Saturday, November 16, 2013

The Raid: Redemption = A Masterpiece of a Martial-Arts Action Film



Movie Review: The Raid: Redemption

Director: Gareth Evans

Reviewed: 16 November 2013

jamesintexas rating--****



In 2011's The Raid: Redemption, Gareth Evans has crafted a breathtaking action film, ingenious in its simplicity and stunning in its choreography. A SWAT team of officers in Indonesia burst into a looming building run by a crime boss. In video game style, the team must ascend the flights of stairs and arrest, incapacitate, or kill any of the underlings en route to the boss. Evans puts us squarely behind his lead character, Rama (Iko Uwais), an officer with a pregnant wife at home and at least one hidden reason for making this assault on the criminal fortress.

Once inside, the elite team of soldiers finds themselves outgunned, outmanned, and outmaneuvered as the boss orchestrates a brutal counterattack from his penthouse. The fighting in this film is brutal: a combination of martial arts with knives, chairs, chains, glass, anything at hand. Evans wisely pulls his camera back, allowing the ballet-like display of limbs flying and bouncing off each other to have a real impact. At no point in this film did I feel like it was chaos cinema: unexplained or incomprehensible action. The objectives are clear: get to the top, get the boss, get out. And the team finds itself shattered into smaller and smaller pieces, and Rama faces test after test.

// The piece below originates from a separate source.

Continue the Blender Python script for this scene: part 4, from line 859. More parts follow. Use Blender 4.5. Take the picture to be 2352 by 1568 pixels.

I think that the film is small in scope, big in heart. It accomplishes what it sets out to do. I was blown away by the physicality of all of the actors here. The fights seem impossibly real and inventive and violent; I was continually amazed by the movement of the bodies in motion. A film can be about anything and be enjoyable. For me, The Raid: Redemption is a perfect film, perfectly executed. I'm hungry for the sequel.